Your Daily Dracula – Germán Robles as Señor Duval, El Vampiro (1957)
Not to be confused with the same years’ The Vampire, a US science fiction monster movie with John Beal, Fernando Mendez’s moody El Vampiro is Mexico’s first contribution to the worldwide of gothic horror revival of the late 1950s. A reprise of the Universal style of black and white monster picture (owing something plotwise to Son of Dracula), it hits on a couple of innovations (fangs, especially) that would recur a year later in Hammer’s Dracula and become standard in vampire movies.

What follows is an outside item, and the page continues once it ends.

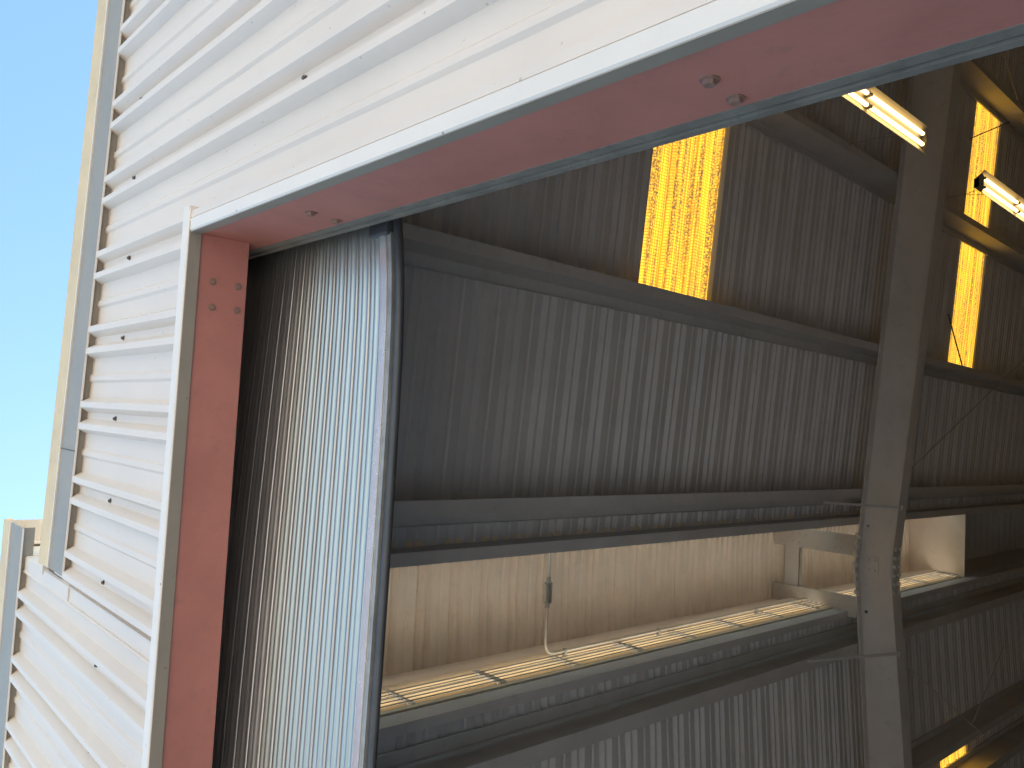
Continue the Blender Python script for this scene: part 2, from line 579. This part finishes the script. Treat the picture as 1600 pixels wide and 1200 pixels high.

It opens in media res with the cloaked, distinguished Senor Duval (Germán Robles) looming in the courtyard of a hacienda in remote Sierra Negre and turning into a bat, fluttering up to a victim’s boudoir for a bite. Then, at a rural railway station, young heroine Marta (Aridana Welter) meets cute with nattily-trenchcoated undercover psychologist Dr Enrique (Abel Salazar) and hitches a lift to the Sycamores (Marta’s family estate) with a minion transporting boxes of Hungarian earth to Duval, ostensibly so he can grow some roses from his ancestral land.
Many sources list Duval as an Alucard-style alias for Count Karol de Lavud, the vampire interred in the crypt of the Sycamores, but they are separate characters. Duval is the late Count’s vengeance-seeking vampiric brother. As in Vampire Circus, the villain – whose real name (Lazlo Lavud) isn’t revealed until the sequel – is out to resurrect his dead sibling (though he never gets round to it), but he concentrates on the traditional vampire business of drinking the heroine’s blood. Aunt Eloisa (Carmen Montejo) drifts around in a slinky black shroud as Duval’s vampire sidekick and her mad, supposedly dead sister (Alicia Montoya) periodically comes out of the cobwebby crypt waving her crucifix and ranting about the vampire threat.
Much business is parroted from Dracula: vampires not showing up in mirrors, Duval entering the heroine’s bedroom via the balcony and biting her neck, physicians puzzling over two small holes in the neck, a vampire in immaculate evening dress sitting up in his coffin. Robles, who does a Spanish language version of a Lugosi accent, is one of the most striking Dracula knock-offs – his Duval returns in a lively instant sequel, El Ataúd del Vampiro (The Vampire’s Coffin). Robles also starred in another vampire series/serial starting with La Maldición de Nostradamus, as an undead version of the seer Nostradamus, and parodied his vampiro image in the Abbott and Costello-style Mexi-monster/comedy free-for-all El Castillo de los Monstruos.